## Begin Dataset extract
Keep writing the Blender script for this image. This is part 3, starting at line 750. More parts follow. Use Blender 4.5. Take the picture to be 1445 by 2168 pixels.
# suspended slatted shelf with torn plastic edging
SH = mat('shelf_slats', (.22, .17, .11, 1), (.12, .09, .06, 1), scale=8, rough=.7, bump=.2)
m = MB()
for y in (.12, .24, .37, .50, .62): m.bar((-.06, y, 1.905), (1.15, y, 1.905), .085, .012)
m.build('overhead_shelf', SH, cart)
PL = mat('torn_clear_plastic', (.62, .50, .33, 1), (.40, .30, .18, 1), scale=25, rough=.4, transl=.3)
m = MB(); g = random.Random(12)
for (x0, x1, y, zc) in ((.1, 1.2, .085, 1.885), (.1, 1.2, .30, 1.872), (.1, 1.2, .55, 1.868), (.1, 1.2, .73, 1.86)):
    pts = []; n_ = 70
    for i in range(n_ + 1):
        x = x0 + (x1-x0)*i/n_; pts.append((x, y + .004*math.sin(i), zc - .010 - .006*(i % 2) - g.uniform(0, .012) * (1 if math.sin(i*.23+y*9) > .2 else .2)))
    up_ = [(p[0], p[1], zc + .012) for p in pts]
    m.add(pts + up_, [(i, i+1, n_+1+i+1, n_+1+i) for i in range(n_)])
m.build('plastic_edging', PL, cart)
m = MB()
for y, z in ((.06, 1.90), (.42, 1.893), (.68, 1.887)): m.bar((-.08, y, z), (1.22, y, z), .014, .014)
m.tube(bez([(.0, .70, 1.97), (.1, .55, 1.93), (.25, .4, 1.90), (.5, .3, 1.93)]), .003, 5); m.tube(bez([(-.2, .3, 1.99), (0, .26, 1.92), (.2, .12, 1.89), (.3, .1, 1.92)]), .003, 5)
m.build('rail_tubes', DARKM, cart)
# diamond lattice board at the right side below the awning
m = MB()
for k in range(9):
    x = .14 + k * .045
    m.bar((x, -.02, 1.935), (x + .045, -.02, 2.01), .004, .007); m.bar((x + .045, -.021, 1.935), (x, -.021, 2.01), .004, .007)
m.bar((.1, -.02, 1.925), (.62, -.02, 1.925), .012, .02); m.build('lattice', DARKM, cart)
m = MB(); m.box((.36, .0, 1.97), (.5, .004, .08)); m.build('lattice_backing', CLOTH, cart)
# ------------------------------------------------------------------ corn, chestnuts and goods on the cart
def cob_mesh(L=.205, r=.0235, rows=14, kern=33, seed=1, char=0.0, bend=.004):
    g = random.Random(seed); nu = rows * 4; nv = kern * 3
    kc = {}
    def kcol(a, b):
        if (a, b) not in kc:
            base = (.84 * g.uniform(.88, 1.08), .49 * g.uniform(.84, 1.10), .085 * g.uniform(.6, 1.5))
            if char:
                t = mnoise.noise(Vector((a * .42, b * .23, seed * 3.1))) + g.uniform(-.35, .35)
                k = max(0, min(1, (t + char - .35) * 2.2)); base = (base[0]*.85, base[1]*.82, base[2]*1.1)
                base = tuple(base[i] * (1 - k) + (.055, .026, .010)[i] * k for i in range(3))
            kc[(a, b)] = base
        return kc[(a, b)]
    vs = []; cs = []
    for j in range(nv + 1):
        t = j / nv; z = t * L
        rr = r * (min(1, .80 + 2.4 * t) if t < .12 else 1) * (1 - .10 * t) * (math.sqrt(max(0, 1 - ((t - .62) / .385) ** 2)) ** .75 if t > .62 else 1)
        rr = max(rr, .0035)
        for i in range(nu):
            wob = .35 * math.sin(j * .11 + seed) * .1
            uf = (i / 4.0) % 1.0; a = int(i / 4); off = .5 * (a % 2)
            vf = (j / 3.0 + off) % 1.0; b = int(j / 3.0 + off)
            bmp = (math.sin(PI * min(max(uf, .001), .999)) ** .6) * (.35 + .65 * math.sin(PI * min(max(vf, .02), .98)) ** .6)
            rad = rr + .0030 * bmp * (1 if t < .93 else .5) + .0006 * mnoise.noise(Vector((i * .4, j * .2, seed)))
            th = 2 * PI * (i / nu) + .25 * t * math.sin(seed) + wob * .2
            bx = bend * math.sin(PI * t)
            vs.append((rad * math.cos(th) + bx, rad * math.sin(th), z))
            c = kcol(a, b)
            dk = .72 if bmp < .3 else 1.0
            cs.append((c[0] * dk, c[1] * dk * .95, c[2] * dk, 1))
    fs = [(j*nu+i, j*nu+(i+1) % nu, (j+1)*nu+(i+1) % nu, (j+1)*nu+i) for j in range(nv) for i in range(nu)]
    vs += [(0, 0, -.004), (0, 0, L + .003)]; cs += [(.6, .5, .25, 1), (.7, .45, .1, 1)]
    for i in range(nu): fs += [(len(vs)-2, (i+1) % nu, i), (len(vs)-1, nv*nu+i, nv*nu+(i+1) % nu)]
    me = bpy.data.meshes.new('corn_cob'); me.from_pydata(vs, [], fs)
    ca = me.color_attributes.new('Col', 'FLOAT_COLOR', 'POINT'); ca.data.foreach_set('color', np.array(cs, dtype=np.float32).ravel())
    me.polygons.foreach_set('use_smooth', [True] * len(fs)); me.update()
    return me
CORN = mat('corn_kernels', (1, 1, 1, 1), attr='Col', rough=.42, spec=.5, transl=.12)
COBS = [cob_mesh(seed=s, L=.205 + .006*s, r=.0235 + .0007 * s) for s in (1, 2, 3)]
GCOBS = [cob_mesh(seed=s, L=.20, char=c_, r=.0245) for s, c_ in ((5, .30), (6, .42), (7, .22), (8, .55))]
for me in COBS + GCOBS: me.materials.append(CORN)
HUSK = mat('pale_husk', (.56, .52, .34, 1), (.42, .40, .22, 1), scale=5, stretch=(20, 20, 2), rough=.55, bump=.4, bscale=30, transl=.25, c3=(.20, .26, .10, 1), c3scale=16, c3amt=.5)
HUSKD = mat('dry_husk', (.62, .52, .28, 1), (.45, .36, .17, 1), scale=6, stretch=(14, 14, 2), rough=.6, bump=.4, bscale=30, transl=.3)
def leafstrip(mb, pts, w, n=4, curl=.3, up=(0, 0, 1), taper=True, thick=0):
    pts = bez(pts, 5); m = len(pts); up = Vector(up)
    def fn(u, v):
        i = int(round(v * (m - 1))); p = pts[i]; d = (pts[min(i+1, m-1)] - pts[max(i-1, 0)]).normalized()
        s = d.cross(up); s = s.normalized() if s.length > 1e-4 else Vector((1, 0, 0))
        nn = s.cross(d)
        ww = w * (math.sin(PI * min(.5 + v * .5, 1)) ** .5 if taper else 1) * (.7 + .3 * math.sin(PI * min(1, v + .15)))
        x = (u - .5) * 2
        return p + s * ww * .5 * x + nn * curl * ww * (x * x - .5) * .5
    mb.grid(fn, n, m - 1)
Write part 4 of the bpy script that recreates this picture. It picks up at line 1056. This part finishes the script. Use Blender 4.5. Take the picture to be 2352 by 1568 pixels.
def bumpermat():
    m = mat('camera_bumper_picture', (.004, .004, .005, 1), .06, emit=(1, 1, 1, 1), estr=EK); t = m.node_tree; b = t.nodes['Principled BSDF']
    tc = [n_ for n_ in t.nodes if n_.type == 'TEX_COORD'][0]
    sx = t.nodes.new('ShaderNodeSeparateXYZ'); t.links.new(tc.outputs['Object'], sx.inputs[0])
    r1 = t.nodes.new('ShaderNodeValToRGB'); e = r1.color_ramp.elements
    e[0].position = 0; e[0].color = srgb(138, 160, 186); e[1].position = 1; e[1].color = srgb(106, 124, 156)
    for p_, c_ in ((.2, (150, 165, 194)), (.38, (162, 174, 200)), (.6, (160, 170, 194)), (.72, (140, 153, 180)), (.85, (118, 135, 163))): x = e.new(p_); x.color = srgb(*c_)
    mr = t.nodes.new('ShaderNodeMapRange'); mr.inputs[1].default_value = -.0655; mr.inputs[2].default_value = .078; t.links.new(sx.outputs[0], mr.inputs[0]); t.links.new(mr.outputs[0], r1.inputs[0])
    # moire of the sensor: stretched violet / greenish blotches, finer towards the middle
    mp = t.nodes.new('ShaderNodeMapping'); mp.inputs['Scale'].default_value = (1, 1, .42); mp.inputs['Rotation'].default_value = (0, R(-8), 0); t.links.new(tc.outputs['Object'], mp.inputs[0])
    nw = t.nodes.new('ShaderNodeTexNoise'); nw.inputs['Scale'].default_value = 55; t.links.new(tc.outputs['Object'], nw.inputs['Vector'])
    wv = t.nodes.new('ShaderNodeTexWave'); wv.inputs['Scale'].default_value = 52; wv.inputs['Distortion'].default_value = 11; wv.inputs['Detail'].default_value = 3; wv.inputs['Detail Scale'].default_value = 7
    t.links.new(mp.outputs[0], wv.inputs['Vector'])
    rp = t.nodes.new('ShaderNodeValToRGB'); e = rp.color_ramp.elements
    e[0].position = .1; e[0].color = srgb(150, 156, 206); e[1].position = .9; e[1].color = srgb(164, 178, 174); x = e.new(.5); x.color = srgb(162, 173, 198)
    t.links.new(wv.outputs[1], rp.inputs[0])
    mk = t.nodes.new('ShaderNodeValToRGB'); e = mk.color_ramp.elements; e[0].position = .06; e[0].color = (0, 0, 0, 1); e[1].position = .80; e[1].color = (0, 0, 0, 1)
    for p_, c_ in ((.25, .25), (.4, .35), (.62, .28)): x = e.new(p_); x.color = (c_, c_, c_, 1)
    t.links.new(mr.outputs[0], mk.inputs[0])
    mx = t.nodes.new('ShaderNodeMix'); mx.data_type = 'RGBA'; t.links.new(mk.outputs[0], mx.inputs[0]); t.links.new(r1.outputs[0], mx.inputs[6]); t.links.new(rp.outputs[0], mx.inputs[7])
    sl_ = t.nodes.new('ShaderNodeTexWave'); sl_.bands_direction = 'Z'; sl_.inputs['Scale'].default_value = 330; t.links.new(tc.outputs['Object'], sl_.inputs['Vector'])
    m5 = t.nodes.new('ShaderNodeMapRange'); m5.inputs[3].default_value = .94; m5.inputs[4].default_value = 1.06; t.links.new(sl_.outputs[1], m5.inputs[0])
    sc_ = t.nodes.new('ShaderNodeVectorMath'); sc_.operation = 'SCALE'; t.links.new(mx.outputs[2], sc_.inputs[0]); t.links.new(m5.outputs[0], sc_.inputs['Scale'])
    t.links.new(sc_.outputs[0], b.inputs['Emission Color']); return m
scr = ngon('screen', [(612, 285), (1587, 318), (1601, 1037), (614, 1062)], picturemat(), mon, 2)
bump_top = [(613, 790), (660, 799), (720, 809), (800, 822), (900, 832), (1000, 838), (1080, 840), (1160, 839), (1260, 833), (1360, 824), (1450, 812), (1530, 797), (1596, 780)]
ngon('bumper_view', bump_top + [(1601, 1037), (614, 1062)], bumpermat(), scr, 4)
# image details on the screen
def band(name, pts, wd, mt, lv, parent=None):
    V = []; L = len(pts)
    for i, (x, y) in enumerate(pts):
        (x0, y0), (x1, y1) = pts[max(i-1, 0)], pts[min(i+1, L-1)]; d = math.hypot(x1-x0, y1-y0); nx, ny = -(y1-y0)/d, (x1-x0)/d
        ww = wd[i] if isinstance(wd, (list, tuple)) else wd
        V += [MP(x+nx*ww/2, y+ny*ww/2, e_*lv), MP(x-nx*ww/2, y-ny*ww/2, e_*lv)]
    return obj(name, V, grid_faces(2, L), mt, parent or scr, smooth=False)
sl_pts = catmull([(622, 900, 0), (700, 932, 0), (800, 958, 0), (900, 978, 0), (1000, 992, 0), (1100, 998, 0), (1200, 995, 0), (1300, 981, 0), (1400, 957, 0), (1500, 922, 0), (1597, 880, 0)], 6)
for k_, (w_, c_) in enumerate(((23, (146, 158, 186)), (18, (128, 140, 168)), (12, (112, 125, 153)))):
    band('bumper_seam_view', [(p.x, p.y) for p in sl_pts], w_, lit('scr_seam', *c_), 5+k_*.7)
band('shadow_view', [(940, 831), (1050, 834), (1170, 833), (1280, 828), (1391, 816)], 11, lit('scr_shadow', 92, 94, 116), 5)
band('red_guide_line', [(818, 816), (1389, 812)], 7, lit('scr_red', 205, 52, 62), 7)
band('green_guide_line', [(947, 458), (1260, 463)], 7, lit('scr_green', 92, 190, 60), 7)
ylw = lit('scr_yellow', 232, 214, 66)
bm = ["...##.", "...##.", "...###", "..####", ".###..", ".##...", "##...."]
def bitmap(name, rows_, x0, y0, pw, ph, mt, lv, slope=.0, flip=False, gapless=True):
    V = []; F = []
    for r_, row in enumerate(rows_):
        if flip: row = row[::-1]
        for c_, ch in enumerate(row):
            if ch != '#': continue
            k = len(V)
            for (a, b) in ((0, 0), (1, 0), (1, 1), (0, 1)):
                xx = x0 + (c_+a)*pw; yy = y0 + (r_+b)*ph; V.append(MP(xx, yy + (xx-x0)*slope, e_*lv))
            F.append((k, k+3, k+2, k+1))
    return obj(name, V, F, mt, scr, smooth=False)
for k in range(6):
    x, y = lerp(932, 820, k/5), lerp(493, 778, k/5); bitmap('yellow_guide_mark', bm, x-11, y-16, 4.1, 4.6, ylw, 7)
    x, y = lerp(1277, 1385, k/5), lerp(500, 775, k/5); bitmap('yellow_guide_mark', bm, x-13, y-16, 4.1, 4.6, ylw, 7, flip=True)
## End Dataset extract
Given task =
Which lines hold the string "image"? List them all.

Solution for this task =
Keep writing the Blender script for this image. This is part 3, starting at line 750. More parts follow. Use Blender 4.5. Take the picture to be 1445 by 2168 pixels.
# image details on the screen